I was honored to be asked to form and serve as the first CEO of the Renaissance Fund. Our goal was deceptively simple: To establish a fund that would invest in the best venture capital funds from around the country under the condition that they begin to actively look at innovations in Michigan. While the idea of a venture capital fund-of-funds to spur growth was not new (many state governments have established similar programs, including the very successful Venture Michigan Fund program in our state), Renaissance was different in that it was led not by government but by business. Most importantly, we had major corporations in industries ranging from energy to automotive to home products to insurance (collectively representing over $1 trillion in annual sales) committing not only their money as Renaissance investors, but also their talent and purchasing power.
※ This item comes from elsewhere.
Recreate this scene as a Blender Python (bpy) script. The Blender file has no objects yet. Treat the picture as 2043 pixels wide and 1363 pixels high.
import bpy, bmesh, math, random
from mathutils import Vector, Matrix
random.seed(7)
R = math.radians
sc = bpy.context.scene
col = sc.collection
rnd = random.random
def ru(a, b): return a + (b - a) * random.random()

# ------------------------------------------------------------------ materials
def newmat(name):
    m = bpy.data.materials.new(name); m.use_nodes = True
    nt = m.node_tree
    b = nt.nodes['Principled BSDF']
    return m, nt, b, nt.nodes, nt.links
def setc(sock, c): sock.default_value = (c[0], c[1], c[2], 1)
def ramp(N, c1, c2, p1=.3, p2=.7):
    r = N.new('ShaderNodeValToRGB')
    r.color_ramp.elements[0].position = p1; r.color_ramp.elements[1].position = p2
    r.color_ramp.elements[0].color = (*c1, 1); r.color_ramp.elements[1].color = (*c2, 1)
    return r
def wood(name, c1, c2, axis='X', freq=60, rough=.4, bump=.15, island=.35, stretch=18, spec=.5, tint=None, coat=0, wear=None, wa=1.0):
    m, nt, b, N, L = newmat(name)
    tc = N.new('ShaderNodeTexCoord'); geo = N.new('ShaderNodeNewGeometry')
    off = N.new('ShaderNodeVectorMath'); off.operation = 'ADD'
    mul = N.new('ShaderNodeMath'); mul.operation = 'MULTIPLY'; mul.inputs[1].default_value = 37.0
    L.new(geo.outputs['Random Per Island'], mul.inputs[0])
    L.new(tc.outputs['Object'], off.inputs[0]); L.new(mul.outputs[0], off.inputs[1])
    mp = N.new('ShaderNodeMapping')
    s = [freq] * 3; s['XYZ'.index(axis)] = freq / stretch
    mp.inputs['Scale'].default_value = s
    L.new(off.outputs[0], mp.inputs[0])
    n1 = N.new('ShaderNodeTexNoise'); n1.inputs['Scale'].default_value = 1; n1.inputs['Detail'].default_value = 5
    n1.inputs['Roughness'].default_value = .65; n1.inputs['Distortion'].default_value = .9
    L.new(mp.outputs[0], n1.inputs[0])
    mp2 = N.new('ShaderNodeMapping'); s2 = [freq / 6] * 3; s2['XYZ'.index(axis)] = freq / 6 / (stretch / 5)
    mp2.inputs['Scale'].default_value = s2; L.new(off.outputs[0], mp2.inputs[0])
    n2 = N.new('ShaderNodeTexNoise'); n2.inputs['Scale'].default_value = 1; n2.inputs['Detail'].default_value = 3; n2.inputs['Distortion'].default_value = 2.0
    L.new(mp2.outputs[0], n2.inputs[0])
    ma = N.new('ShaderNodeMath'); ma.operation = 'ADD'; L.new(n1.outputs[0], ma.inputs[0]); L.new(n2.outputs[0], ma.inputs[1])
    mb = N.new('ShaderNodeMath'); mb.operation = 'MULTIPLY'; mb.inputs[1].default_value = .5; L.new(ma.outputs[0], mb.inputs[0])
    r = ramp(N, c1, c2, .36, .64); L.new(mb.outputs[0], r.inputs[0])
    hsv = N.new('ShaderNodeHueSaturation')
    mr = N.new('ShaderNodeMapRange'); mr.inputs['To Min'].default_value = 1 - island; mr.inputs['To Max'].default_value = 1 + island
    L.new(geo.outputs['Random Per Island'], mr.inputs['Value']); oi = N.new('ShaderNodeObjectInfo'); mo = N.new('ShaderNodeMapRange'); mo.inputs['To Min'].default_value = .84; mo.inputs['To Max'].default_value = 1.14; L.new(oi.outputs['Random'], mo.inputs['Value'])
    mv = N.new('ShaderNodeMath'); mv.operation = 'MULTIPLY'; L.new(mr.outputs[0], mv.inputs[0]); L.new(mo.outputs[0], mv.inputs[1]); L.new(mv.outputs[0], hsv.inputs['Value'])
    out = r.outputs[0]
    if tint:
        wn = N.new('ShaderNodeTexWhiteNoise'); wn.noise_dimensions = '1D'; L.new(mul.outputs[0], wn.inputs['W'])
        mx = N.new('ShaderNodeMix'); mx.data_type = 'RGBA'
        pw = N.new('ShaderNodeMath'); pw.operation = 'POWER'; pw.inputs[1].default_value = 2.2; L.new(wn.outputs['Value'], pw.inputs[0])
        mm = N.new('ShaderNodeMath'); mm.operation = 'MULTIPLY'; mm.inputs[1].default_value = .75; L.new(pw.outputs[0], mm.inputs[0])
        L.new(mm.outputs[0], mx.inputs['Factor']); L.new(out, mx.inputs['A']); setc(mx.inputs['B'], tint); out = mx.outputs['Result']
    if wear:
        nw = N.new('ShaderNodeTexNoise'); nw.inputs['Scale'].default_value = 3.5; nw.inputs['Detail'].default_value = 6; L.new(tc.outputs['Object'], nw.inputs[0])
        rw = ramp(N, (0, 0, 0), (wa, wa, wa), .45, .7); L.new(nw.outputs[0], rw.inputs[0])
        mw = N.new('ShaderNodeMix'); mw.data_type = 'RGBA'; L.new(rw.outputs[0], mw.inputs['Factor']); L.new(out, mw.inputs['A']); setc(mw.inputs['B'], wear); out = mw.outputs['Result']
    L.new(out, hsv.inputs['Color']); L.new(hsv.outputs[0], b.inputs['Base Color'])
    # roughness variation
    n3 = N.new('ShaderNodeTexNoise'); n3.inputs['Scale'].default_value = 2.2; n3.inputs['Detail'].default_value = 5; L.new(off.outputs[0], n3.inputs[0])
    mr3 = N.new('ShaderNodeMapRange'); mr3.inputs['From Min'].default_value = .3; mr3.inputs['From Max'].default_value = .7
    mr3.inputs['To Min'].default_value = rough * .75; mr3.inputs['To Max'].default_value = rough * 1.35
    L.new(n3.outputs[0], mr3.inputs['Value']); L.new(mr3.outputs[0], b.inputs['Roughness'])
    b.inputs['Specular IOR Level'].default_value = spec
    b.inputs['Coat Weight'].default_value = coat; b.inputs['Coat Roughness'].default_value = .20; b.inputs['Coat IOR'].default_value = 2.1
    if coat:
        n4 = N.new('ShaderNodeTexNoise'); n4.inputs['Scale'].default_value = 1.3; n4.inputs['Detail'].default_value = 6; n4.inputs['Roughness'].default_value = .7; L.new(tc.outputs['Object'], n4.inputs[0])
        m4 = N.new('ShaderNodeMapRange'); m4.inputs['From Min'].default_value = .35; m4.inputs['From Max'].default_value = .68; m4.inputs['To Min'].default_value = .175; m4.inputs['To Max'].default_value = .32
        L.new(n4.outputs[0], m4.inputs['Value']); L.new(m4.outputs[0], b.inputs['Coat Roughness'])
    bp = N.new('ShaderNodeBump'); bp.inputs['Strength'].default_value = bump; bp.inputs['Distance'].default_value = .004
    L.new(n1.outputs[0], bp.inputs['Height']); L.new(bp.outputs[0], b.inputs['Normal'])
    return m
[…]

In other words, some of the nation’s most sophisticated organizations agreed to engage with our venture capital funds and Michigan start-up companies to help make them more successful. This was a game changer for our region in attracting venture capital: It is one thing for a venture capital fund to find an interesting alternative energy company in which to possibly invest; it is another for that fund to know that an industry leader like DTE Energy Company is willing to work with the VC and to provide market and technical feedback.

This created the ultimate “win-win” scenario that helped Michigan startup companies and venture capitalists increase the likelihood of their success and provided our corporate members with new visibility into cutting edge technologies. It also highlighted the overarching idea behind Renaissance: to use our fund as a platform to establish a network to bring together major businesses, research universities, venture capitalists, and startup businesses—helping all.

We established the Renaissance Fund at the worst possible time: Fall of 2008. The world seemed to be falling apart and Michigan was hemorrhaging jobs and companies. But the members of Business Leaders for Michigan stood tall and nonetheless provided over $40 million to get us started. Three and a half years later, we’ve grown to over $100 million and have an even broader group of stakeholders. We’ve provided our investors with solid financial returns but, just as importantly, have used our platform to create tangible benefit to Michigan’s innovation community. Our investments in venture funds to date have yielded venture capital investments of 15 times that amount in Michigan startup companies. If trends continue, our fund will enable over $1.5 billion in venture capital investment in Michigan, as well as increased connectivity between Michigan’s largest companies and some of its smallest, benefitting both.

When we established the Renaissance Fund, we felt that it could serve as a model for other regions of the country that have strong technology development and an engaged business community. So we were prepared when we were contacted by executives at Proctor & Gamble who, with others in the Cincinnati area, were looking to establish an ambitious, innovative organization called Cintrifuse to increase entrepreneurship in their region.

Working with McKinsey & Co., they identified Renaissance as a model for attraction of venture capital and development of new companies, and we freely shared our model with them. They are now establishing their own fund modeled after ours, and are using it as a means to connect their most important organizations with some of their youngest. This is great news for Ohio, and portends similar innovative approaches by other regions of Middle America. And you can bet that, despite the annual Wolverine-Buckeye battle, we’ll be working closely with our Ohio friends to strengthen both of our efforts.

The message in all of this is that the discussions of the “old economy” and “new economy” are really off base. A strong region requires constant innovation in both well-established industries and new ones, and regions need to support ideas that can both transform existing industries and establish new ones. Every state has skills and characteristics that are strengths; ours in Michigan include our science and engineering talent as well as our engaged business community. However, those regional advantages can be lost when each is working in isolation.

With Renaissance and our partners, we’ve created a synergy among those strengths through a network that should help our new companies blossom and our established businesses grow stronger, ultimately resulting in the kind of economic growth and diversity that makes a region both vital and an exciting place to live and work—and moving Michigan even further from its old “rust belt” moniker.